▶ _What you have to do_: Reproduce the complete listing without any deviation.

══════════════════════════════

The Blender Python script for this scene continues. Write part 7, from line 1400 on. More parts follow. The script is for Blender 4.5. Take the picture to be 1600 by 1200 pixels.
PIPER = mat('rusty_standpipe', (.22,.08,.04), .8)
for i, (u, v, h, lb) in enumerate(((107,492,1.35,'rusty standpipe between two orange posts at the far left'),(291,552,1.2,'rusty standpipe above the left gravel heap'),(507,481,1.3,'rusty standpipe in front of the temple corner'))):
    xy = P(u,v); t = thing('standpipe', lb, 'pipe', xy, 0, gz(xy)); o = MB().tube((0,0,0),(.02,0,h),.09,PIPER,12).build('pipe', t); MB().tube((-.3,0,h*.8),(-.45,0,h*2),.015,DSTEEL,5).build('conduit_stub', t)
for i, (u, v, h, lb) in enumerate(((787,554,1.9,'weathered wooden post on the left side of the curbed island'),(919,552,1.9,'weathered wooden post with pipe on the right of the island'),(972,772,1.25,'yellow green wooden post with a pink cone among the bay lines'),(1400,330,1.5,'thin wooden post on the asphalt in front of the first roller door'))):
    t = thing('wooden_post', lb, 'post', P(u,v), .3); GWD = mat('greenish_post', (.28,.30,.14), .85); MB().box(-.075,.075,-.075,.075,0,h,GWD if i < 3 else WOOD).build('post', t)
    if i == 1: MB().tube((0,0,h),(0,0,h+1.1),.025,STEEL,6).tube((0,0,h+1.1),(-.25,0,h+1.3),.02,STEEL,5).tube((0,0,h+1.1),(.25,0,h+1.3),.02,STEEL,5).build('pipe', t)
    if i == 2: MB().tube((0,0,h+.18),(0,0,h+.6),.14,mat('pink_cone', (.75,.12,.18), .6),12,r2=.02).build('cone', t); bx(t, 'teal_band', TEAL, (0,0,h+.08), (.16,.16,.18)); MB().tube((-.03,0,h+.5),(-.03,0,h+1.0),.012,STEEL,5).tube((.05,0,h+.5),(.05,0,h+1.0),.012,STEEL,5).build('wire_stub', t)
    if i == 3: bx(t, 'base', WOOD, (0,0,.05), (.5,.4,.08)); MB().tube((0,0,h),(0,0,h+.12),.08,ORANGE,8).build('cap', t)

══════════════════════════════

▶ _Task answer_:
The Blender Python script for this scene continues. Write part 7, from line 1400 on. More parts follow. The script is for Blender 4.5. Take the picture to be 1600 by 1200 pixels.
PIPER = mat('rusty_standpipe', (.22,.08,.04), .8)
for i, (u, v, h, lb) in enumerate(((107,492,1.35,'rusty standpipe between two orange posts at the far left'),(291,552,1.2,'rusty standpipe above the left gravel heap'),(507,481,1.3,'rusty standpipe in front of the temple corner'))):
    xy = P(u,v); t = thing('standpipe', lb, 'pipe', xy, 0, gz(xy)); o = MB().tube((0,0,0),(.02,0,h),.09,PIPER,12).build('pipe', t); MB().tube((-.3,0,h*.8),(-.45,0,h*2),.015,DSTEEL,5).build('conduit_stub', t)
for i, (u, v, h, lb) in enumerate(((787,554,1.9,'weathered wooden post on the left side of the curbed island'),(919,552,1.9,'weathered wooden post with pipe on the right of the island'),(972,772,1.25,'yellow green wooden post with a pink cone among the bay lines'),(1400,330,1.5,'thin wooden post on the asphalt in front of the first roller door'))):
    t = thing('wooden_post', lb, 'post', P(u,v), .3); GWD = mat('greenish_post', (.28,.30,.14), .85); MB().box(-.075,.075,-.075,.075,0,h,GWD if i < 3 else WOOD).build('post', t)
    if i == 1: MB().tube((0,0,h),(0,0,h+1.1),.025,STEEL,6).tube((0,0,h+1.1),(-.25,0,h+1.3),.02,STEEL,5).tube((0,0,h+1.1),(.25,0,h+1.3),.02,STEEL,5).build('pipe', t)
    if i == 2: MB().tube((0,0,h+.18),(0,0,h+.6),.14,mat('pink_cone', (.75,.12,.18), .6),12,r2=.02).build('cone', t); bx(t, 'teal_band', TEAL, (0,0,h+.08), (.16,.16,.18)); MB().tube((-.03,0,h+.5),(-.03,0,h+1.0),.012,STEEL,5).tube((.05,0,h+.5),(.05,0,h+1.0),.012,STEEL,5).build('wire_stub', t)
    if i == 3: bx(t, 'base', WOOD, (0,0,.05), (.5,.4,.08)); MB().tube((0,0,h),(0,0,h+.12),.08,ORANGE,8).build('cap', t)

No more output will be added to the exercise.